- Exercise description -
In the lines below, how many hold the word "this"? Answer only with the number.

-- start of Raw data --

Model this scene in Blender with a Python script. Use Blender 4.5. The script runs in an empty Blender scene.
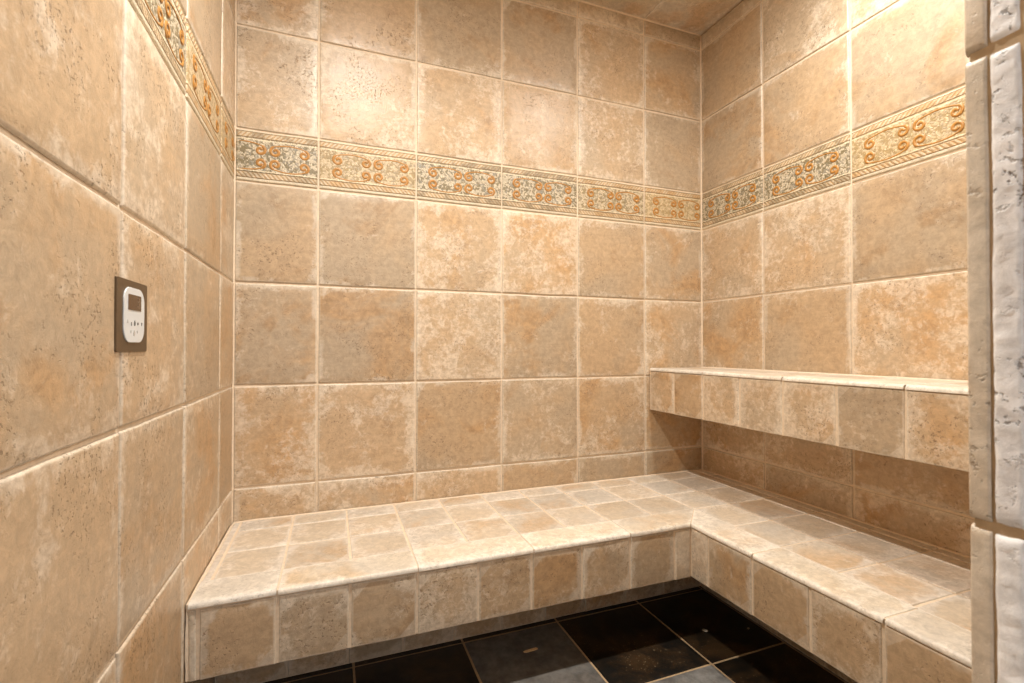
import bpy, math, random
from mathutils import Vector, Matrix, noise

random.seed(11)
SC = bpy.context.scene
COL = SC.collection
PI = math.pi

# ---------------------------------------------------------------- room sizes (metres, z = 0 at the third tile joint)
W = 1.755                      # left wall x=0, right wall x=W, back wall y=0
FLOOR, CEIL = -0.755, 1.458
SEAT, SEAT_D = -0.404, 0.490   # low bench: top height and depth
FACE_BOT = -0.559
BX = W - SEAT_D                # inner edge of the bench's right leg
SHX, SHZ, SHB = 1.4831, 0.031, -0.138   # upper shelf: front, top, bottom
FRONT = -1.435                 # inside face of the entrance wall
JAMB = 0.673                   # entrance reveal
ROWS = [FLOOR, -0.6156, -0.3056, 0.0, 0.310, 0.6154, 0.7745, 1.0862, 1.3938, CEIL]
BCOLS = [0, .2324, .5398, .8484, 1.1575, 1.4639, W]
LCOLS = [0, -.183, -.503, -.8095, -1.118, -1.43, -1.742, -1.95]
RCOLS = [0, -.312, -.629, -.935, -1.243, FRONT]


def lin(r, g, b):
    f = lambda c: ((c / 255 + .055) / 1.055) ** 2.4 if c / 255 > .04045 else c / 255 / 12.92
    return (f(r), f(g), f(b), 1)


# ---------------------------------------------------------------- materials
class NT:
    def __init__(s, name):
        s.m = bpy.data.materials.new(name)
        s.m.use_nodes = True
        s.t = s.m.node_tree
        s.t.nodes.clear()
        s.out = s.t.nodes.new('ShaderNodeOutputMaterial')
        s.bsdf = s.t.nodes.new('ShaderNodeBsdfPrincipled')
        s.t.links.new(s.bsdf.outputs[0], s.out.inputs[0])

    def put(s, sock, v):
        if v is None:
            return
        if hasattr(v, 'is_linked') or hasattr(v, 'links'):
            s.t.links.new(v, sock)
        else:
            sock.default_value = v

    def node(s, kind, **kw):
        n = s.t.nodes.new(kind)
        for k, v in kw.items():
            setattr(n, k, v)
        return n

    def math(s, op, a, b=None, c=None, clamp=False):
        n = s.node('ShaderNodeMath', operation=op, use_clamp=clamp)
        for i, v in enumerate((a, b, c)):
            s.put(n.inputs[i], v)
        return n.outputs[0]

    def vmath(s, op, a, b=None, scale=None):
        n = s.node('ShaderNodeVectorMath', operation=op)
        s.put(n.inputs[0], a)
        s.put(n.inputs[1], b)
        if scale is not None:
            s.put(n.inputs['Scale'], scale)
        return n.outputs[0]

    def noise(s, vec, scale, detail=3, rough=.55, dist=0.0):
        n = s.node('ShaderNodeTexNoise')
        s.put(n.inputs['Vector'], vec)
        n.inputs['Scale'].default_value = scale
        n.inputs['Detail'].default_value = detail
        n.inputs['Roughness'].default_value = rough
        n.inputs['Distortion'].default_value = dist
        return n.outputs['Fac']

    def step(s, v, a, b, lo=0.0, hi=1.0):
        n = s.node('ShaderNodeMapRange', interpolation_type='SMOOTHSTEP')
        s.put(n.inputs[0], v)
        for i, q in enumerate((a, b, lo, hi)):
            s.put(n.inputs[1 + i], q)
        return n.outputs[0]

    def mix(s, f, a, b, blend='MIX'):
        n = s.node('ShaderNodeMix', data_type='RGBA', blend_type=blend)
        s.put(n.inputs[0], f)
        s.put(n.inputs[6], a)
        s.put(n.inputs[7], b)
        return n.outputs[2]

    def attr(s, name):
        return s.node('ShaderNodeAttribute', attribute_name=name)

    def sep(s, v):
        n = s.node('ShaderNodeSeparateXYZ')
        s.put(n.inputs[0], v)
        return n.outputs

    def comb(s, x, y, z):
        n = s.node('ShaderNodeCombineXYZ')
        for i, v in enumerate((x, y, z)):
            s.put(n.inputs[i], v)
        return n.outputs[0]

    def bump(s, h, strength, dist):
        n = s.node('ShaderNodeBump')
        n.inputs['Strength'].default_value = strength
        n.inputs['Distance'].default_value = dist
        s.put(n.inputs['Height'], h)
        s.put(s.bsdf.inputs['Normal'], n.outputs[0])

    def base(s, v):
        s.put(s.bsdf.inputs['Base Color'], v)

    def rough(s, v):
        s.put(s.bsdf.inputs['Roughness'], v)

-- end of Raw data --
-- start of Raw data --

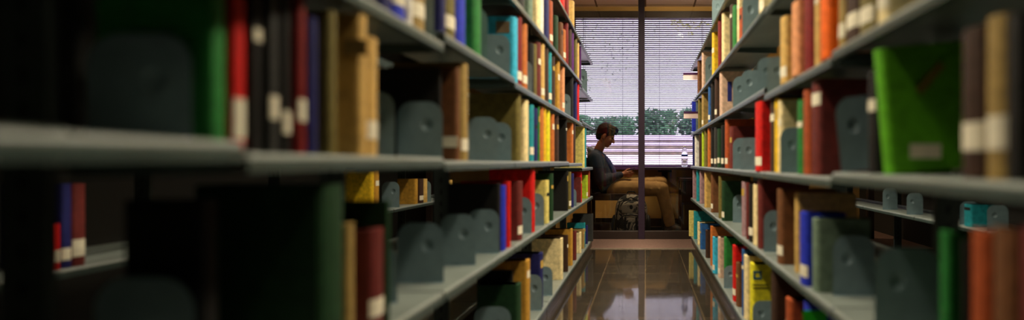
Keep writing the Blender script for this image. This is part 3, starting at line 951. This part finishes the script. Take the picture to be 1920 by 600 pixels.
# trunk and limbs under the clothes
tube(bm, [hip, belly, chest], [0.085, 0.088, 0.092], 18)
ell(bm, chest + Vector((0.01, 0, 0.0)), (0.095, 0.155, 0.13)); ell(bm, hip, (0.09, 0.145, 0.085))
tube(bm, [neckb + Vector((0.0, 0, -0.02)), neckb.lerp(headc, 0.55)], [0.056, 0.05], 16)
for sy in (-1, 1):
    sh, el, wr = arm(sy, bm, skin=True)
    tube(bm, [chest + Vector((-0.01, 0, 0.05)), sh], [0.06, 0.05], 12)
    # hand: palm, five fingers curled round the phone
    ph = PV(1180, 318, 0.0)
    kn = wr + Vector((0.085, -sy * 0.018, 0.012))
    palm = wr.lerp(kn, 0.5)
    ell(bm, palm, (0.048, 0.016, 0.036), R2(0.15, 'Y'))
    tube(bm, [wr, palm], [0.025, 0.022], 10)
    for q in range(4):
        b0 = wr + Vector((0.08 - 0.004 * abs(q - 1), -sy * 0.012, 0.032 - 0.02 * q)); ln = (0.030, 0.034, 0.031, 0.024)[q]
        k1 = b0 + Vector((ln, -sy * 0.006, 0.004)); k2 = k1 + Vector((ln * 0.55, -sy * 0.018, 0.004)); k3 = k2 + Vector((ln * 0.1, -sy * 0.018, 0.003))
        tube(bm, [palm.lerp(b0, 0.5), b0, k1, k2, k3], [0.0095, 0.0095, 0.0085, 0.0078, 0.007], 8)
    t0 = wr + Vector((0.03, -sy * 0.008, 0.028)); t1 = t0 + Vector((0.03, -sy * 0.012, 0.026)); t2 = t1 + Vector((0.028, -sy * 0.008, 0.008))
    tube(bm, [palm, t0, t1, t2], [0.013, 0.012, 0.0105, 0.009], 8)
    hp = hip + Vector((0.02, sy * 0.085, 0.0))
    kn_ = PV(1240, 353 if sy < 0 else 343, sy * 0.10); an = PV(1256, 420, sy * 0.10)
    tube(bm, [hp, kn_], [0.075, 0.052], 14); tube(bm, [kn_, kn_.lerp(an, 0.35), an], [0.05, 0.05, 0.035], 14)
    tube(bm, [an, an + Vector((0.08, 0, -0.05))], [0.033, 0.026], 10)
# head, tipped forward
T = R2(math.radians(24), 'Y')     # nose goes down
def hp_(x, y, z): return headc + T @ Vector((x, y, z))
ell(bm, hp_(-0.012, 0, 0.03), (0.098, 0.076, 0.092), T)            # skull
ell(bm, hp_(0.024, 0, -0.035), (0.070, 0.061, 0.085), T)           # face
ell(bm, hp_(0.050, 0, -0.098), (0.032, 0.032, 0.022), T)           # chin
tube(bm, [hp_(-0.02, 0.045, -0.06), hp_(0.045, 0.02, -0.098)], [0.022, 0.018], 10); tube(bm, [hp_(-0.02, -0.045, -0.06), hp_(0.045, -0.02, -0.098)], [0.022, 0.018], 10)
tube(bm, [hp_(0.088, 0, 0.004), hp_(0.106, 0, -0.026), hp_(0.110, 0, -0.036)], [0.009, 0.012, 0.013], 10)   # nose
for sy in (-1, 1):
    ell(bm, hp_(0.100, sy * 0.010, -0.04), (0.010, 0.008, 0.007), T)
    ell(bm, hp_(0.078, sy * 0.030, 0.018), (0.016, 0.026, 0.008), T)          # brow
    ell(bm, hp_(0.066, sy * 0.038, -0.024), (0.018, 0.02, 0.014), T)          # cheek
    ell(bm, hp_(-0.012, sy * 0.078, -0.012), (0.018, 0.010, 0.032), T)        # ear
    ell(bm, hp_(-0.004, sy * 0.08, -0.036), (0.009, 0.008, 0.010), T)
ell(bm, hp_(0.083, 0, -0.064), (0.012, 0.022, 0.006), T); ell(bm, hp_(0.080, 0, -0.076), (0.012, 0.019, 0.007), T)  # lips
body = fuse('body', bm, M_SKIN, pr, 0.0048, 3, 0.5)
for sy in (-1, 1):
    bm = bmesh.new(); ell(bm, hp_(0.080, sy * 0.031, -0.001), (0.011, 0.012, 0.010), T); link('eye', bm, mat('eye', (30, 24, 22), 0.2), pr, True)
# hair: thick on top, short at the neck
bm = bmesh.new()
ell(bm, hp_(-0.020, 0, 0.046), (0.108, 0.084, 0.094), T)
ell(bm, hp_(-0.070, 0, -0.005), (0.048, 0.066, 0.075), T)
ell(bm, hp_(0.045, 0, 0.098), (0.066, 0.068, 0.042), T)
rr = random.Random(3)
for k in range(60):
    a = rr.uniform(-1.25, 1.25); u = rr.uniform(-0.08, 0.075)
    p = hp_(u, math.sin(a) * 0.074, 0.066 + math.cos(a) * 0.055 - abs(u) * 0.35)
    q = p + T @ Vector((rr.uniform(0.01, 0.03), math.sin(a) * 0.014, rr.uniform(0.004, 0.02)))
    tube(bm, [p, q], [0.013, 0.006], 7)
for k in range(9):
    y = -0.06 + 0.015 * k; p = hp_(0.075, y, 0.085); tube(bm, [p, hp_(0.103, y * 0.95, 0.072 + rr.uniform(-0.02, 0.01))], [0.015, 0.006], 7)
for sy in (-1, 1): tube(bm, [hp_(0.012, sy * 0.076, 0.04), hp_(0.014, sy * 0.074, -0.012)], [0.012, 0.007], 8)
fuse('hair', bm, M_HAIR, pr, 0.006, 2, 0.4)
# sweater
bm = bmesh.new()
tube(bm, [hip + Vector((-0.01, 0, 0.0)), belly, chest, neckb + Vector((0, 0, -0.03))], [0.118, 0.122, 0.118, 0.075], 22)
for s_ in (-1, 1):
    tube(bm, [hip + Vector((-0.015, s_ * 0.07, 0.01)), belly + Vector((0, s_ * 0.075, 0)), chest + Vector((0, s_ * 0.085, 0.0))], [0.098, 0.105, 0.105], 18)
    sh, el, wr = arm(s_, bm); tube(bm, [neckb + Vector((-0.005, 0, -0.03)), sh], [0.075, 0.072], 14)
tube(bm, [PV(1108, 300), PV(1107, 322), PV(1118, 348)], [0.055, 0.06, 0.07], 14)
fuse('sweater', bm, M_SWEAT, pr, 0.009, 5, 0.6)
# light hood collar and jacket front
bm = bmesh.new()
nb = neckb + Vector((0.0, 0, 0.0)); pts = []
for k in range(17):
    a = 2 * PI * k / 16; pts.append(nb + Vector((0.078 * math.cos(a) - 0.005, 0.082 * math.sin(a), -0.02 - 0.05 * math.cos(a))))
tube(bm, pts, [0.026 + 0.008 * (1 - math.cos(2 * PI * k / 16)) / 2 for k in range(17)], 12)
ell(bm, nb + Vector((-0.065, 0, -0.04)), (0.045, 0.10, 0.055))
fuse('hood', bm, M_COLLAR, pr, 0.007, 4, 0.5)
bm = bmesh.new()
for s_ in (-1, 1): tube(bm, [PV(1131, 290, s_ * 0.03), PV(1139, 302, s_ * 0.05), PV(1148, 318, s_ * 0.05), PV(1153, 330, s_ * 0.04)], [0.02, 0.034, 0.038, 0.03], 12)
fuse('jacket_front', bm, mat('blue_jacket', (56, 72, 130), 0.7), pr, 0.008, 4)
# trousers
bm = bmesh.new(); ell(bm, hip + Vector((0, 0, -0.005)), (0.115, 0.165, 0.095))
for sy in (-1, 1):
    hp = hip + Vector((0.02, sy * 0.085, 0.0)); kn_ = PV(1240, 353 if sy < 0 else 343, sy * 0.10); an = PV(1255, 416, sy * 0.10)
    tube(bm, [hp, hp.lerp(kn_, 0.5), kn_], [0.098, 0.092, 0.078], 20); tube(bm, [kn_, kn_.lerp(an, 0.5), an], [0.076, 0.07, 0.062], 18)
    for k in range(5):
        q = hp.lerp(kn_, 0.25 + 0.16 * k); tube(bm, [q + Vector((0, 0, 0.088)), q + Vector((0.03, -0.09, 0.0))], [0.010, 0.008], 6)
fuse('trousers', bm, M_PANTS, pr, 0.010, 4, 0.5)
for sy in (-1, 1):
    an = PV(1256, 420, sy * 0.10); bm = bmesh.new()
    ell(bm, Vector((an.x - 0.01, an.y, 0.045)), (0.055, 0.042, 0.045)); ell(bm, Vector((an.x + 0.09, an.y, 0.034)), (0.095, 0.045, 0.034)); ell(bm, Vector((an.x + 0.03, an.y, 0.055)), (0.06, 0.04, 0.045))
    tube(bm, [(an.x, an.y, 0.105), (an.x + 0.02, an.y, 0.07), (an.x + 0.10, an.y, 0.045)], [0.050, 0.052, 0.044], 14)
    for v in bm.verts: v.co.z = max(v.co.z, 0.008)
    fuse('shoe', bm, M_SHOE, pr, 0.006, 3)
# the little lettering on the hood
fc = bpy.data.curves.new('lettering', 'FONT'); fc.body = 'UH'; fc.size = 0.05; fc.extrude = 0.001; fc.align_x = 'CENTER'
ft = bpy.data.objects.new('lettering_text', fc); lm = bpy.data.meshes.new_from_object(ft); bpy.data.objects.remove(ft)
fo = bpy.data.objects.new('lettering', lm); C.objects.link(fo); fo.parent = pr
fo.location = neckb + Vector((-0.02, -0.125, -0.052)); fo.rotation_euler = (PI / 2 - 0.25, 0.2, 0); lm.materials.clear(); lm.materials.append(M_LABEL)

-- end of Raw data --
-- start of Raw data --

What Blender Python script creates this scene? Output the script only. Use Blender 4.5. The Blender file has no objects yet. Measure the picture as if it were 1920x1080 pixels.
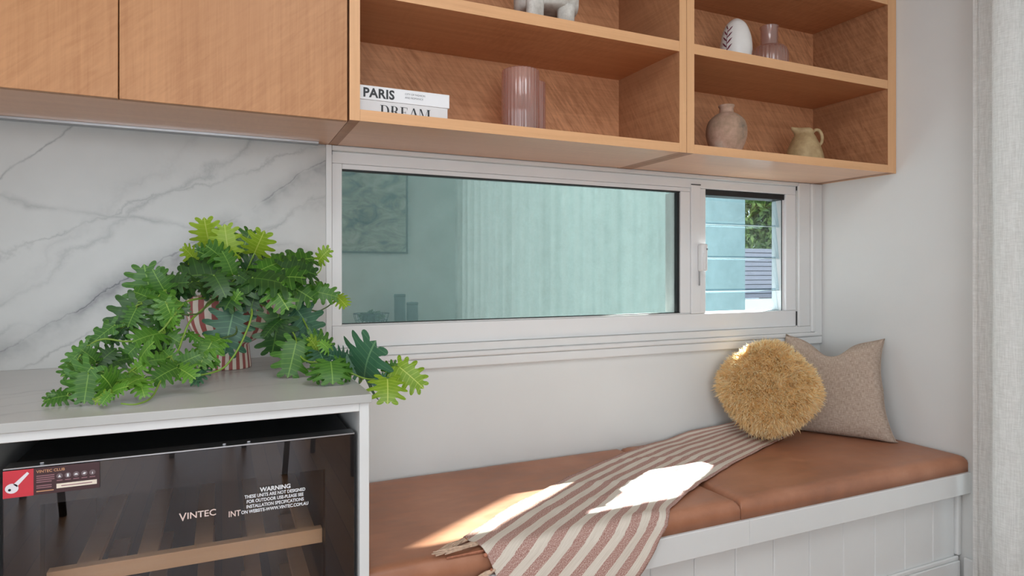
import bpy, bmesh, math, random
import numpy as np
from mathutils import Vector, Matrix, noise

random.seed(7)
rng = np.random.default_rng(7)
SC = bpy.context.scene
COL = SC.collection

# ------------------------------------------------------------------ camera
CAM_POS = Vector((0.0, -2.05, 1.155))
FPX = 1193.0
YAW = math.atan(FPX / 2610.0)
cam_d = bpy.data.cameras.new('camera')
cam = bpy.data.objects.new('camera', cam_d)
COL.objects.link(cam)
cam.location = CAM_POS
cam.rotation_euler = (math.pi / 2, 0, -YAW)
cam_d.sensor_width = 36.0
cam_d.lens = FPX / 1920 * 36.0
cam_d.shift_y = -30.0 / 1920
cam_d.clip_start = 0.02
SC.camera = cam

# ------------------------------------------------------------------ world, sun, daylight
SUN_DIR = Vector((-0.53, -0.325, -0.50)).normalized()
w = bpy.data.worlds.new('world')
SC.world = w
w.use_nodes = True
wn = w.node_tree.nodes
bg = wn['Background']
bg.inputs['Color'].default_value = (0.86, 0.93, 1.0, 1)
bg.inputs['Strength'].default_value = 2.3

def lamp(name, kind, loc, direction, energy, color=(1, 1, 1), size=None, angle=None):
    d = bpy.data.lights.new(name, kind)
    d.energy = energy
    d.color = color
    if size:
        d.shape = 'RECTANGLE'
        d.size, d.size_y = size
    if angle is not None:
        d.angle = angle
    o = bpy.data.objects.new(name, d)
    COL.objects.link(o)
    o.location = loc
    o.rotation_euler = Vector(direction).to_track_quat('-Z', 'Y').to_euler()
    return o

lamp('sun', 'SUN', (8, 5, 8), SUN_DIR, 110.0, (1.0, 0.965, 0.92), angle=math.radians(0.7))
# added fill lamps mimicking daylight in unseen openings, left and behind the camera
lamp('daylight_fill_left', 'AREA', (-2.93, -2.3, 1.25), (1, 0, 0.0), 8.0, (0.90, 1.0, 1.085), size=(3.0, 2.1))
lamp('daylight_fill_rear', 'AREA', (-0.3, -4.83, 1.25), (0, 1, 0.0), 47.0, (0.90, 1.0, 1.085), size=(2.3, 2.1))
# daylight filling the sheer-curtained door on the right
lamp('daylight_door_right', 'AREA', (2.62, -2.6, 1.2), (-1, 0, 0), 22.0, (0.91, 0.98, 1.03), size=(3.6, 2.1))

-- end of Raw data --

- Output of the task -
3